The first mainstage show The Hideout will be doing in 2011 will be the return of Austin Secrets. I am very excited to be a part of this show again. I had some of my favorite improv moments on stage during the first run of this show, and I’ve heard other cast members express the same sentiment.
So what makes this show feel different, for both the performers and the audience?
Austin Secrets debuted last year in January, the brain-child of The Hideout’s Artistic Director, Roy Janik. He had the seed of the idea: to do a show that taps into the general cultural trend towards sharing. The public airing of grievances and celebration of triumphs that we do on a daily basis via Twitter, Facebook, and through more tangible media like Post Secret and physical journals.
When we did the show the first time, we really had no idea how the audience would react. But week after week, we noticed that the theater felt different during Austin Secrets. The nature of the show somehow united the audience and the performers. The show’s curator (usually Roy) would bring the next slide up on the TV. The players crowd around the front of the stage, craning their neck to read it. And the audience members slowly read the secret to themselves. Usually small chuckles, or audible cringing, come from the stage and audience as everyone reads the secret together. The lights go down, and the improvised scene based on the secret begins.

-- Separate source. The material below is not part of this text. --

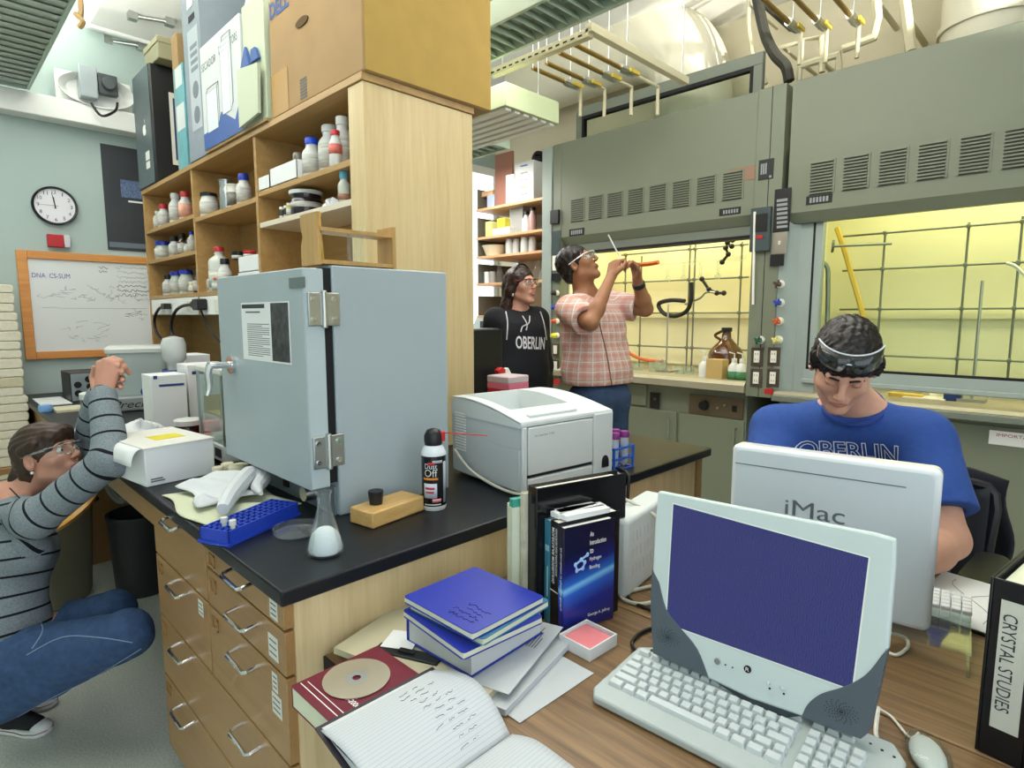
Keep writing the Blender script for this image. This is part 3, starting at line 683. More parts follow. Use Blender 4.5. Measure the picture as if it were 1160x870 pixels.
# strut channel frame with gas pipes
t = thing('strut_frame', 'cream slotted strut channel hung beside the louvered light', 'strut channel', (2.45, 2.2, 2.76))
a = W(562, 85, z=2.78); b = W(668, 35, z=2.78); c = W(752, 80, z=2.80)
a.x = b.x = 2.43
obj('rail', MB().box((2.41, 1.88, 2.76), (2.45, a.y, 2.80)), M_pipe, t, bevel=.002)
mb = MB()
for i in range(14): mb.box((2.4088, 1.92+i*.048, 2.774), (2.4102, 1.945+i*.048, 2.782))
obj('slot', mb, M_black, t)
obj('rail', MB().box((2.41, 1.86, 2.78), (3.35, 1.90, 2.82)), M_pipe, t, bevel=.002, label='cross rail of the strut frame')
for p in ((2.43, 1.95), (2.43, 2.5), (3.3, 1.88)): obj('hanger', MB().cyl((p[0], p[1], 2.8), (p[0], p[1], ZC), .005), M_steel, t)
def gpipe(label, p0, p1, drop, z=2.95):
    a = W(*p0, z=z); b = W(*p1, z=z); a.y = b.y = (a.y+b.y)/2
    t = thing('gas_pipe', label, 'pipe', a, 0, 'gas pipes above the hoods')
    v = b+(a-b)*.12
    for q in (a, v): obj('hanger', MB().cyl(q, (q.x, q.y, ZC), .004), M_steel, t)
    obj('pipe', MB().cyl(a, b, .014), M_brass, t)
    k = obj('valve', MB().cbox(v, (.09, .035, .035)).cyl(v-Vector((.07, 0, 0)), v+Vector((.07, 0, 0)), .022), M_steel, t)
    obj('handle', MB().cbox(v+Vector((.05, -.03, .0)), (.1, .012, .022)), mat('yellow_enamel', '#c8b040', .5), k, label='yellow lever')
    obj('downpipe', MB().tube([b, b+Vector((drop, 0, 0)), b+Vector((drop, 0, -.18))], .012, 8), M_pipe, t)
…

In addition to the technical aspects of the show that make it unique, I was reminded how different the actual improv can be during the rehearsals for the upcoming January/February run. More than almost any other improv show I’ve done, it allows for extended periods of silence and tension. I’ve been trying to figure out what about this show in particular allows that kind of energy, and I think I’ve figured it out: Subtext. All good theatre–good fiction in general–has subtext. The meaning under and behind the literal dialog that characters say tell the real story. Since all the scenes in Austin Secrets draw their inspiration from real peoples’ secrets, we are essentially given the subtext of every scene. What this means in practical terms is that a scene can take place between two people, never directly addressing a secret like “I love you” but every glance, every head turn, every long pause is just dripping with the secret begging to be shouted out. The longer the secret goes un-spoken, the more the audience gets sucked into the scene.
And I noticed in rehearsal that this subtext can make even the less-dramatic scenes feel different as well. For a lot of the scenes, the laughter that occurs is more of a slow-rolling laugh that moves over the audience. Sometimes it takes a second or two for the laugh to reach its height. I think this is the comedic equivalent of the audience saying “Ah ha!” It is the laughter of recognition, as audience members witness a secret revealed in what would be, in another context, innocuous dialog.
Everything about this show feels different. It creates shared experiences for the players and audience members alike. It produces improvisational theatre that shifts from comedy to drama. It makes people hold their breath. It makes people gasp. It really has the potential to do so much of what The Hideout set out to do with improv.
I cannot wait to hit the stage to perform this show for an audience again. I hope the audiences enjoy watching it as much as I enjoy performing in it.